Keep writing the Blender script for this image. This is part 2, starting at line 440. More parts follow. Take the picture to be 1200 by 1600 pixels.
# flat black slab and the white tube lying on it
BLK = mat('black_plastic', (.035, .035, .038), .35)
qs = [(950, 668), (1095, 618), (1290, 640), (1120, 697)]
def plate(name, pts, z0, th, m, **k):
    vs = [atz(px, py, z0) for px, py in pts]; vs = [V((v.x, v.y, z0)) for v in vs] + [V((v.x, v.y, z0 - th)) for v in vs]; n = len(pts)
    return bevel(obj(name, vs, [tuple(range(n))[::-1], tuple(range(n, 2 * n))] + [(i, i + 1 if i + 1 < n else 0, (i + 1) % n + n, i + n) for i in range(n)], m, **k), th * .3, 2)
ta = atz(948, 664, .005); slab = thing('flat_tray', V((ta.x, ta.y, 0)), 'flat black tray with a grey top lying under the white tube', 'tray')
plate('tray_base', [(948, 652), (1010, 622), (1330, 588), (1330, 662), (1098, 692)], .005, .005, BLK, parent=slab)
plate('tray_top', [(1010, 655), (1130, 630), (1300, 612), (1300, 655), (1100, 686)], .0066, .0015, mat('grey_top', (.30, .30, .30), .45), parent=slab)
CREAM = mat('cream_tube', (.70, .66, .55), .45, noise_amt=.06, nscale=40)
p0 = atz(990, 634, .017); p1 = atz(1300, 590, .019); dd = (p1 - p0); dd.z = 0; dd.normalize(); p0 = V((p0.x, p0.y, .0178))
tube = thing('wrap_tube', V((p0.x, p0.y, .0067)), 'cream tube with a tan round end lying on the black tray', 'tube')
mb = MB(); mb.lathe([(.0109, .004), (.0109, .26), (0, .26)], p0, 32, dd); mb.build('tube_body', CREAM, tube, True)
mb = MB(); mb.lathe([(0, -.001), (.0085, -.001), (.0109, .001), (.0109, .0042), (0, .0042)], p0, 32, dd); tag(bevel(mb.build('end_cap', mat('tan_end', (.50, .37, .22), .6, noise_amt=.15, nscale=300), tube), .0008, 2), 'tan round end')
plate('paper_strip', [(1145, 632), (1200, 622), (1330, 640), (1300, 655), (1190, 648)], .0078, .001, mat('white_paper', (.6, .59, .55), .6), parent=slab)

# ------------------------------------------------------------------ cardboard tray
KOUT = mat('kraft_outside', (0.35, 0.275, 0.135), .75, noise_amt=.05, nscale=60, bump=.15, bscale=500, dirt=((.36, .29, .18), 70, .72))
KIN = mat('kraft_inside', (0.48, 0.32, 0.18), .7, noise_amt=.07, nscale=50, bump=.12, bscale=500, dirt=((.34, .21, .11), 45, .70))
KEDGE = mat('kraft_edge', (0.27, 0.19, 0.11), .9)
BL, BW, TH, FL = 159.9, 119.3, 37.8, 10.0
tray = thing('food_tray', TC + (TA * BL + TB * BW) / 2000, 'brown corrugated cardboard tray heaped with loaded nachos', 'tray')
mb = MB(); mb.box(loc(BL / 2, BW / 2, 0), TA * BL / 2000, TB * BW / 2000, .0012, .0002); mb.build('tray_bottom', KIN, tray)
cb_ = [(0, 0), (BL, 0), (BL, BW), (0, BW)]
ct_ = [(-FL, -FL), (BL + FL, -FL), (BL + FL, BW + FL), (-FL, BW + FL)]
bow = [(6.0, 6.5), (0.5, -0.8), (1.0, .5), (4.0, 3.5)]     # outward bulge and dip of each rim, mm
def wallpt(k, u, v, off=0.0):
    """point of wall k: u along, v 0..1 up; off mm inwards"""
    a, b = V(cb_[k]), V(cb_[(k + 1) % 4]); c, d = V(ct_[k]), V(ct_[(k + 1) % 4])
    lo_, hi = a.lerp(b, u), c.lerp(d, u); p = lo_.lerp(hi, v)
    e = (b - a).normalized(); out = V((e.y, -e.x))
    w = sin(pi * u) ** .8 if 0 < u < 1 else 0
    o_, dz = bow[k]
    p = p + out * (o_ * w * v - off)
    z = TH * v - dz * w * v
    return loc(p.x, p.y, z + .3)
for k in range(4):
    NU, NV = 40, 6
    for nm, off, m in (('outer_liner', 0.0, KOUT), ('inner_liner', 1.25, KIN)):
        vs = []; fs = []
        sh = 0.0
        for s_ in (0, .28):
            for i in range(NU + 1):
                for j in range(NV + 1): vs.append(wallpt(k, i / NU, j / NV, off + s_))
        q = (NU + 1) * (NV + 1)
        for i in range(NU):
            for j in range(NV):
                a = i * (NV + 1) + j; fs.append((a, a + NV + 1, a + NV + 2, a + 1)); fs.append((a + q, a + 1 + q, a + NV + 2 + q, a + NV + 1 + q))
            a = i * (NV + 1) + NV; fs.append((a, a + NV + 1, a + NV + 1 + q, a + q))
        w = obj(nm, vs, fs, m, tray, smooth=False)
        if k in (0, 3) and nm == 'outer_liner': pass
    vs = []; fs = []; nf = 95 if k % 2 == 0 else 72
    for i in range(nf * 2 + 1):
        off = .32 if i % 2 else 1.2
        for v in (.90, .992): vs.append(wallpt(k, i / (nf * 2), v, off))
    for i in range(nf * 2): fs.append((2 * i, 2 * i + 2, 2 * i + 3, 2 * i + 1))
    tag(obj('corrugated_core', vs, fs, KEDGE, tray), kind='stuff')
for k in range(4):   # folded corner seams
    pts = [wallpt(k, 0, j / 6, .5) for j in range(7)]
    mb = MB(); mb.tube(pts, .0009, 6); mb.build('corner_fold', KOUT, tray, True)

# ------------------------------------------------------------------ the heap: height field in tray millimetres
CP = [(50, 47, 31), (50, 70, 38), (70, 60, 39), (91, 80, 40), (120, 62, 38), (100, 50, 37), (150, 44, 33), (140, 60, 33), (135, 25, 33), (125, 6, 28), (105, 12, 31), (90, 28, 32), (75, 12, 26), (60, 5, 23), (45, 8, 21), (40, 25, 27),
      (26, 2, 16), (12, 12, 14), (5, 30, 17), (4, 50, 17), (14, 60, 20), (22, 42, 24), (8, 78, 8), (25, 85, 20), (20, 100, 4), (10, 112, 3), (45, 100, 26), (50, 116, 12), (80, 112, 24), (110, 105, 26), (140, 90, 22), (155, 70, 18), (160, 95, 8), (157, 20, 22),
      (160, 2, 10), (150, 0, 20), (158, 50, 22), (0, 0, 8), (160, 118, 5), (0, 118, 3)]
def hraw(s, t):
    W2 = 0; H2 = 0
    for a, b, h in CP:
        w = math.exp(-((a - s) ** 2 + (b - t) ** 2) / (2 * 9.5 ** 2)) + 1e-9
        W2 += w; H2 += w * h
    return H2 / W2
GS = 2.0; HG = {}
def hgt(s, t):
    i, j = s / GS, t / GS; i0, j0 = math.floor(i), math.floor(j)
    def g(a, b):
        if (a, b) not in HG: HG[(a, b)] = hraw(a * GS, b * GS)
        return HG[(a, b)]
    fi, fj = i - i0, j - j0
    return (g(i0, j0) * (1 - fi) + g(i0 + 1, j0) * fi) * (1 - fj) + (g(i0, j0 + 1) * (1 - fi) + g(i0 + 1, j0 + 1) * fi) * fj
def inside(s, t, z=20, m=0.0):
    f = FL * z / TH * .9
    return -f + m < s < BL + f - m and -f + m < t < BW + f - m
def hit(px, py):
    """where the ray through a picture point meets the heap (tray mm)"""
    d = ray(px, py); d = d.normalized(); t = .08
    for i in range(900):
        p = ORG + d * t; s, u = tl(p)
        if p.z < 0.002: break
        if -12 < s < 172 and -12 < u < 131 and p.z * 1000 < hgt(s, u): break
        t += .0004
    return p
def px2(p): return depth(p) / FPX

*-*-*

#### [Exercise goal]
Type out the whole listing above again, exactly as it stands.

#### [Answer to the problem]
Keep writing the Blender script for this image. This is part 2, starting at line 440. More parts follow. Take the picture to be 1200 by 1600 pixels.
# flat black slab and the white tube lying on it
BLK = mat('black_plastic', (.035, .035, .038), .35)
qs = [(950, 668), (1095, 618), (1290, 640), (1120, 697)]
def plate(name, pts, z0, th, m, **k):
    vs = [atz(px, py, z0) for px, py in pts]; vs = [V((v.x, v.y, z0)) for v in vs] + [V((v.x, v.y, z0 - th)) for v in vs]; n = len(pts)
    return bevel(obj(name, vs, [tuple(range(n))[::-1], tuple(range(n, 2 * n))] + [(i, i + 1 if i + 1 < n else 0, (i + 1) % n + n, i + n) for i in range(n)], m, **k), th * .3, 2)
ta = atz(948, 664, .005); slab = thing('flat_tray', V((ta.x, ta.y, 0)), 'flat black tray with a grey top lying under the white tube', 'tray')
plate('tray_base', [(948, 652), (1010, 622), (1330, 588), (1330, 662), (1098, 692)], .005, .005, BLK, parent=slab)
plate('tray_top', [(1010, 655), (1130, 630), (1300, 612), (1300, 655), (1100, 686)], .0066, .0015, mat('grey_top', (.30, .30, .30), .45), parent=slab)
CREAM = mat('cream_tube', (.70, .66, .55), .45, noise_amt=.06, nscale=40)
p0 = atz(990, 634, .017); p1 = atz(1300, 590, .019); dd = (p1 - p0); dd.z = 0; dd.normalize(); p0 = V((p0.x, p0.y, .0178))
tube = thing('wrap_tube', V((p0.x, p0.y, .0067)), 'cream tube with a tan round end lying on the black tray', 'tube')
mb = MB(); mb.lathe([(.0109, .004), (.0109, .26), (0, .26)], p0, 32, dd); mb.build('tube_body', CREAM, tube, True)
mb = MB(); mb.lathe([(0, -.001), (.0085, -.001), (.0109, .001), (.0109, .0042), (0, .0042)], p0, 32, dd); tag(bevel(mb.build('end_cap', mat('tan_end', (.50, .37, .22), .6, noise_amt=.15, nscale=300), tube), .0008, 2), 'tan round end')
plate('paper_strip', [(1145, 632), (1200, 622), (1330, 640), (1300, 655), (1190, 648)], .0078, .001, mat('white_paper', (.6, .59, .55), .6), parent=slab)

# ------------------------------------------------------------------ cardboard tray
KOUT = mat('kraft_outside', (0.35, 0.275, 0.135), .75, noise_amt=.05, nscale=60, bump=.15, bscale=500, dirt=((.36, .29, .18), 70, .72))
KIN = mat('kraft_inside', (0.48, 0.32, 0.18), .7, noise_amt=.07, nscale=50, bump=.12, bscale=500, dirt=((.34, .21, .11), 45, .70))
KEDGE = mat('kraft_edge', (0.27, 0.19, 0.11), .9)
BL, BW, TH, FL = 159.9, 119.3, 37.8, 10.0
tray = thing('food_tray', TC + (TA * BL + TB * BW) / 2000, 'brown corrugated cardboard tray heaped with loaded nachos', 'tray')
mb = MB(); mb.box(loc(BL / 2, BW / 2, 0), TA * BL / 2000, TB * BW / 2000, .0012, .0002); mb.build('tray_bottom', KIN, tray)
cb_ = [(0, 0), (BL, 0), (BL, BW), (0, BW)]
ct_ = [(-FL, -FL), (BL + FL, -FL), (BL + FL, BW + FL), (-FL, BW + FL)]
bow = [(6.0, 6.5), (0.5, -0.8), (1.0, .5), (4.0, 3.5)]     # outward bulge and dip of each rim, mm
def wallpt(k, u, v, off=0.0):
    """point of wall k: u along, v 0..1 up; off mm inwards"""
    a, b = V(cb_[k]), V(cb_[(k + 1) % 4]); c, d = V(ct_[k]), V(ct_[(k + 1) % 4])
    lo_, hi = a.lerp(b, u), c.lerp(d, u); p = lo_.lerp(hi, v)
    e = (b - a).normalized(); out = V((e.y, -e.x))
    w = sin(pi * u) ** .8 if 0 < u < 1 else 0
    o_, dz = bow[k]
    p = p + out * (o_ * w * v - off)
    z = TH * v - dz * w * v
    return loc(p.x, p.y, z + .3)
for k in range(4):
    NU, NV = 40, 6
    for nm, off, m in (('outer_liner', 0.0, KOUT), ('inner_liner', 1.25, KIN)):
        vs = []; fs = []
        sh = 0.0
        for s_ in (0, .28):
            for i in range(NU + 1):
                for j in range(NV + 1): vs.append(wallpt(k, i / NU, j / NV, off + s_))
        q = (NU + 1) * (NV + 1)
        for i in range(NU):
            for j in range(NV):
                a = i * (NV + 1) + j; fs.append((a, a + NV + 1, a + NV + 2, a + 1)); fs.append((a + q, a + 1 + q, a + NV + 2 + q, a + NV + 1 + q))
            a = i * (NV + 1) + NV; fs.append((a, a + NV + 1, a + NV + 1 + q, a + q))
        w = obj(nm, vs, fs, m, tray, smooth=False)
        if k in (0, 3) and nm == 'outer_liner': pass
    vs = []; fs = []; nf = 95 if k % 2 == 0 else 72
    for i in range(nf * 2 + 1):
        off = .32 if i % 2 else 1.2
        for v in (.90, .992): vs.append(wallpt(k, i / (nf * 2), v, off))
    for i in range(nf * 2): fs.append((2 * i, 2 * i + 2, 2 * i + 3, 2 * i + 1))
    tag(obj('corrugated_core', vs, fs, KEDGE, tray), kind='stuff')
for k in range(4):   # folded corner seams
    pts = [wallpt(k, 0, j / 6, .5) for j in range(7)]
    mb = MB(); mb.tube(pts, .0009, 6); mb.build('corner_fold', KOUT, tray, True)

# ------------------------------------------------------------------ the heap: height field in tray millimetres
CP = [(50, 47, 31), (50, 70, 38), (70, 60, 39), (91, 80, 40), (120, 62, 38), (100, 50, 37), (150, 44, 33), (140, 60, 33), (135, 25, 33), (125, 6, 28), (105, 12, 31), (90, 28, 32), (75, 12, 26), (60, 5, 23), (45, 8, 21), (40, 25, 27),
      (26, 2, 16), (12, 12, 14), (5, 30, 17), (4, 50, 17), (14, 60, 20), (22, 42, 24), (8, 78, 8), (25, 85, 20), (20, 100, 4), (10, 112, 3), (45, 100, 26), (50, 116, 12), (80, 112, 24), (110, 105, 26), (140, 90, 22), (155, 70, 18), (160, 95, 8), (157, 20, 22),
      (160, 2, 10), (150, 0, 20), (158, 50, 22), (0, 0, 8), (160, 118, 5), (0, 118, 3)]
def hraw(s, t):
    W2 = 0; H2 = 0
    for a, b, h in CP:
        w = math.exp(-((a - s) ** 2 + (b - t) ** 2) / (2 * 9.5 ** 2)) + 1e-9
        W2 += w; H2 += w * h
    return H2 / W2
GS = 2.0; HG = {}
def hgt(s, t):
    i, j = s / GS, t / GS; i0, j0 = math.floor(i), math.floor(j)
    def g(a, b):
        if (a, b) not in HG: HG[(a, b)] = hraw(a * GS, b * GS)
        return HG[(a, b)]
    fi, fj = i - i0, j - j0
    return (g(i0, j0) * (1 - fi) + g(i0 + 1, j0) * fi) * (1 - fj) + (g(i0, j0 + 1) * (1 - fi) + g(i0 + 1, j0 + 1) * fi) * fj
def inside(s, t, z=20, m=0.0):
    f = FL * z / TH * .9
    return -f + m < s < BL + f - m and -f + m < t < BW + f - m
def hit(px, py):
    """where the ray through a picture point meets the heap (tray mm)"""
    d = ray(px, py); d = d.normalized(); t = .08
    for i in range(900):
        p = ORG + d * t; s, u = tl(p)
        if p.z < 0.002: break
        if -12 < s < 172 and -12 < u < 131 and p.z * 1000 < hgt(s, u): break
        t += .0004
    return p
def px2(p): return depth(p) / FPX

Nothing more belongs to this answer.